## Begin Information shown

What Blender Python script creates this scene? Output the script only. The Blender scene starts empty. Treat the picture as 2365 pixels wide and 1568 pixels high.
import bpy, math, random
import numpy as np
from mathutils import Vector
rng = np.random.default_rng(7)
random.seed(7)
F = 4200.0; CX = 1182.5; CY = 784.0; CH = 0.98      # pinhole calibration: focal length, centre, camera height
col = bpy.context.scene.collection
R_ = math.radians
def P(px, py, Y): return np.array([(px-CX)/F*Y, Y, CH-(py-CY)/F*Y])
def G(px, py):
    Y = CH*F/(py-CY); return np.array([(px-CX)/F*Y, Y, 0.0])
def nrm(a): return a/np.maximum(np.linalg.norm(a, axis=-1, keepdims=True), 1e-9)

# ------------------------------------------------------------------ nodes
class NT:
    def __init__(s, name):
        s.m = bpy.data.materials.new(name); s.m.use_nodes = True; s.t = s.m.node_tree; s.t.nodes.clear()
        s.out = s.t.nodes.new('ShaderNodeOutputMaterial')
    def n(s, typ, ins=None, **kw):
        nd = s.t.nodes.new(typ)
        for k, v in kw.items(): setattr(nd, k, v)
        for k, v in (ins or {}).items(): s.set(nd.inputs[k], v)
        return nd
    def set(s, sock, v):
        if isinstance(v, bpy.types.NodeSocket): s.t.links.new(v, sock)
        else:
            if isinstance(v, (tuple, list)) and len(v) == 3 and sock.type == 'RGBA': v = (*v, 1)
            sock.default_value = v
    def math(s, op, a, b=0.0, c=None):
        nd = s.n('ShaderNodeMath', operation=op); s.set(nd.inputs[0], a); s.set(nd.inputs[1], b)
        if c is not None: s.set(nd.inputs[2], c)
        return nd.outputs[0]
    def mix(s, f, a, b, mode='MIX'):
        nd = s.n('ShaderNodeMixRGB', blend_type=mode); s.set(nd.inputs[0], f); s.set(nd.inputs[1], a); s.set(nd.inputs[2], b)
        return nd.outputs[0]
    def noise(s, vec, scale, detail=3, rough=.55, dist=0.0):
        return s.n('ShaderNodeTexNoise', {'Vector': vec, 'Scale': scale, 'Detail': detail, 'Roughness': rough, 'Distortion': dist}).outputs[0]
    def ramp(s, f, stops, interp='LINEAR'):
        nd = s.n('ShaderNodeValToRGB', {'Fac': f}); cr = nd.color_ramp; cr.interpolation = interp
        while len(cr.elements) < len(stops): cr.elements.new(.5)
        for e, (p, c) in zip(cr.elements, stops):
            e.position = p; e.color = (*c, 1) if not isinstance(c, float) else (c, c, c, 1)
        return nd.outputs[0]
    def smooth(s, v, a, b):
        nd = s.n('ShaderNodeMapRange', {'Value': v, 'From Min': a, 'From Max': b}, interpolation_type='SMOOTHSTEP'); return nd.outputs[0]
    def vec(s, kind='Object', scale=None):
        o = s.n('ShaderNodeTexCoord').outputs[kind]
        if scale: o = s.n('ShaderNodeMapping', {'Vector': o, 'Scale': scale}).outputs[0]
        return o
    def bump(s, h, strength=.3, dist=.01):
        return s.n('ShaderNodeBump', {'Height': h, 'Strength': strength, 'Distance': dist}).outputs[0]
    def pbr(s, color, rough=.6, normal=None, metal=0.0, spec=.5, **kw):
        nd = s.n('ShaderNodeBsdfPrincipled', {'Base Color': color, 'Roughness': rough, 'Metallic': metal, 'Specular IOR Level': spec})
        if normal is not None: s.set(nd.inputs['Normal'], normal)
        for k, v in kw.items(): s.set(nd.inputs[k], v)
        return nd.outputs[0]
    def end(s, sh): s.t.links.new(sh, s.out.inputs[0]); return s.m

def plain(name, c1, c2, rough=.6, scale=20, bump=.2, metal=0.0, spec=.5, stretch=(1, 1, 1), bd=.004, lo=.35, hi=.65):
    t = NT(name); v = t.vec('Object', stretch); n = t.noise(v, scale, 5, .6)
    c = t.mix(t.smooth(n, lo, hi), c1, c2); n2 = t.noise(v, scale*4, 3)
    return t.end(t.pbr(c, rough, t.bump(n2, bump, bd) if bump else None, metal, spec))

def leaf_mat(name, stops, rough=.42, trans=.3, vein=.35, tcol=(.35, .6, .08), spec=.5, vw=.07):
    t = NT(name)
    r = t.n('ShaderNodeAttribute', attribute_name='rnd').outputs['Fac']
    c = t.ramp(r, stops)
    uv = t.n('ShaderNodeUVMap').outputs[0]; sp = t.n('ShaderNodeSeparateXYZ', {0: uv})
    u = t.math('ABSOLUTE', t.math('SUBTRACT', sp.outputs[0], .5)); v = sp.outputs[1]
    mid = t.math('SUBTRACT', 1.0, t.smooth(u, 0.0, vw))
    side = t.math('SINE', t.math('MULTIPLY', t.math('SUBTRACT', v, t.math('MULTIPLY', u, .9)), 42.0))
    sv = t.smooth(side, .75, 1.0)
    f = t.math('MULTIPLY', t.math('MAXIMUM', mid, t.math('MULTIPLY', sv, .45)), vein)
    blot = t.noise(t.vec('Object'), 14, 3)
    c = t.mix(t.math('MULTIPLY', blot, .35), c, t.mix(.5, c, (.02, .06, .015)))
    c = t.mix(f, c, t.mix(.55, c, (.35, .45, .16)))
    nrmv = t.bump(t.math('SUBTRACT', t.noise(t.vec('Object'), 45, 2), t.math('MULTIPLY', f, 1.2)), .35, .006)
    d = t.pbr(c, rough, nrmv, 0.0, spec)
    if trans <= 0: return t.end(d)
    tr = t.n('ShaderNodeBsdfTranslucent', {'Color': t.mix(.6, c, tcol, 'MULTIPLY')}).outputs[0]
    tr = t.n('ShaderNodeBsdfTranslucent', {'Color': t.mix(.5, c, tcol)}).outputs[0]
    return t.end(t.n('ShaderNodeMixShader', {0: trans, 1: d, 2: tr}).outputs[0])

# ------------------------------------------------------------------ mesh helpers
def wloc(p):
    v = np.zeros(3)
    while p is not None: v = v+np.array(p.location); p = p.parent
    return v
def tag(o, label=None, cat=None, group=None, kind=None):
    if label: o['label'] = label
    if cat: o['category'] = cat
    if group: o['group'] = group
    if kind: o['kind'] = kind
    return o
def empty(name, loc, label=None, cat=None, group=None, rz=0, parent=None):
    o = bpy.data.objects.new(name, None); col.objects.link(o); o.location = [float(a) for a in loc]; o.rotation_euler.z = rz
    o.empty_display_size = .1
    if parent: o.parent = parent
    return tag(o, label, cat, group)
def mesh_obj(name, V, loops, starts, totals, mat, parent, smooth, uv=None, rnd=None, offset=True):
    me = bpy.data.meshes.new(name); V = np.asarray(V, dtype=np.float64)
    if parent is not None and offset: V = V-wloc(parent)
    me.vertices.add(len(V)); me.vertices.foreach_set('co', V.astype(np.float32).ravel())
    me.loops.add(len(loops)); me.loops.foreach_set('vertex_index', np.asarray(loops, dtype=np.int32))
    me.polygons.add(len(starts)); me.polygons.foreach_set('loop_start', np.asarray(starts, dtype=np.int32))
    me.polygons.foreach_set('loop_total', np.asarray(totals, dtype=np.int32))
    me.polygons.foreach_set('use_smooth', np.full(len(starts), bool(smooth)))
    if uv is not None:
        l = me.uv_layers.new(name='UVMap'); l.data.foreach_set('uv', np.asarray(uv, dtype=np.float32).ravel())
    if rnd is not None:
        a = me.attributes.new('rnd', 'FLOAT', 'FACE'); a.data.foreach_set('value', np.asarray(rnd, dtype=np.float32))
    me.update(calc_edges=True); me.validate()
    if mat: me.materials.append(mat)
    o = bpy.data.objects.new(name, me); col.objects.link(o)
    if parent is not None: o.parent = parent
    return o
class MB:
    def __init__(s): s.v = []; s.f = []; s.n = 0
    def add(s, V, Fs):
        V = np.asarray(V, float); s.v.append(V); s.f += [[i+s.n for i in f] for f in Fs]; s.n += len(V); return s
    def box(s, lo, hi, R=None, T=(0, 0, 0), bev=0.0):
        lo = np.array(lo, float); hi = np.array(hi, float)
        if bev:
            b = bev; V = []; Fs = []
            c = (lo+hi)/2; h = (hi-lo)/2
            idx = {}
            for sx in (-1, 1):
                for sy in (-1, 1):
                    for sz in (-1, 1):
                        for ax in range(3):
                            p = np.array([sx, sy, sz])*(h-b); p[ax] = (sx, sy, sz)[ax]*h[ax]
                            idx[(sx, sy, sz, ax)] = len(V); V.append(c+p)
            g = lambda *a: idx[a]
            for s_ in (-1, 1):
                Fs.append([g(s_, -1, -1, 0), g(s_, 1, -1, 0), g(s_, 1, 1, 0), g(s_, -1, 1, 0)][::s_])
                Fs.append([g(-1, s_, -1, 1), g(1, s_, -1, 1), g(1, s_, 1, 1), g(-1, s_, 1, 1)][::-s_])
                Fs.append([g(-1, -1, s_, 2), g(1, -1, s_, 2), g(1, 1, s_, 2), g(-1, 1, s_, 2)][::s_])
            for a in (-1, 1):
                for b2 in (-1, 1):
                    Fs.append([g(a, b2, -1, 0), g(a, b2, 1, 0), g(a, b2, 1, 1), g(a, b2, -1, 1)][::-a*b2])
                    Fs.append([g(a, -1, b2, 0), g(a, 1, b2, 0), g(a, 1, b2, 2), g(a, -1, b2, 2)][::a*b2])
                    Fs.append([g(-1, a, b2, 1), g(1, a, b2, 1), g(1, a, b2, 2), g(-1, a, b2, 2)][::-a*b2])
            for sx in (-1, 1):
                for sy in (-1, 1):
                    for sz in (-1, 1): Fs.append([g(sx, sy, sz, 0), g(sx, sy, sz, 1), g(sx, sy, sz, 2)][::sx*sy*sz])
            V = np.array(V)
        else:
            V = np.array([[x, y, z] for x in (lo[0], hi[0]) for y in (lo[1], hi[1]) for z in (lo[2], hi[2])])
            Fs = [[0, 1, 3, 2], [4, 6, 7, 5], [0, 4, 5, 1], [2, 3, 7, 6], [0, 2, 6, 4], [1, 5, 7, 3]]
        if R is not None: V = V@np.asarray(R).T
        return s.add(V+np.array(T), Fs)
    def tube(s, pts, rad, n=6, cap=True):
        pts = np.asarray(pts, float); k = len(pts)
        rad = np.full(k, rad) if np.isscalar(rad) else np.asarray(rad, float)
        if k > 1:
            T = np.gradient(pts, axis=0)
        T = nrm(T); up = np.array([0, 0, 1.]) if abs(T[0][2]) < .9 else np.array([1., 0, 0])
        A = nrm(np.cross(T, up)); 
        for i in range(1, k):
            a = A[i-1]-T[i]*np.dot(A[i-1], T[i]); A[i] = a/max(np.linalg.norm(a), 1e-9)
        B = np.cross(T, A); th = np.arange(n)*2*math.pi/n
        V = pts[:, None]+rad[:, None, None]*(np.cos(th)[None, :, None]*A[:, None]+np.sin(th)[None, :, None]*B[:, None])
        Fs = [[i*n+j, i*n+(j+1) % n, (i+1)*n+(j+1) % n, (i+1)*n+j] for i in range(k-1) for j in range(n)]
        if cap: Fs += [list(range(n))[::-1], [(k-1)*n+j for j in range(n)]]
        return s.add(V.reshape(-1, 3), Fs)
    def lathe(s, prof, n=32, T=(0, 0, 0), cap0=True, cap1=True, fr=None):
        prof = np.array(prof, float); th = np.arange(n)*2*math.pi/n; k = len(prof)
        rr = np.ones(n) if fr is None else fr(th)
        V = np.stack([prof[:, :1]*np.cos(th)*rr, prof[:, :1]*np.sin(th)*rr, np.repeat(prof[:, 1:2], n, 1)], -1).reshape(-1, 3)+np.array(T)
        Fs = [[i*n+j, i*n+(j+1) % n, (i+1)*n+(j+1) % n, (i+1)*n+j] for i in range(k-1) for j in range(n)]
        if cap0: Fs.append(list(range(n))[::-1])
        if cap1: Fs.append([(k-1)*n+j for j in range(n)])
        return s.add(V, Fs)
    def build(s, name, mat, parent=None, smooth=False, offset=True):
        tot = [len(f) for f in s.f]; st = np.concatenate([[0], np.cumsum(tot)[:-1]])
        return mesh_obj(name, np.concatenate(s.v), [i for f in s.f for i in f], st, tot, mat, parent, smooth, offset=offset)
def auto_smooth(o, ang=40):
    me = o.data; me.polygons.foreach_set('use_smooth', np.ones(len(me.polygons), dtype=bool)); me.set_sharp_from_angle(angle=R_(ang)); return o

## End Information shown

Task objective » Include the first line, the line containing "def nrm(a): return", and every line between them, copied exactly from the material above; output no other line.

Exercise response »
What Blender Python script creates this scene? Output the script only. The Blender scene starts empty. Treat the picture as 2365 pixels wide and 1568 pixels high.
import bpy, math, random
import numpy as np
from mathutils import Vector
rng = np.random.default_rng(7)
random.seed(7)
F = 4200.0; CX = 1182.5; CY = 784.0; CH = 0.98      # pinhole calibration: focal length, centre, camera height
col = bpy.context.scene.collection
R_ = math.radians
def P(px, py, Y): return np.array([(px-CX)/F*Y, Y, CH-(py-CY)/F*Y])
def G(px, py):
    Y = CH*F/(py-CY); return np.array([(px-CX)/F*Y, Y, 0.0])
def nrm(a): return a/np.maximum(np.linalg.norm(a, axis=-1, keepdims=True), 1e-9)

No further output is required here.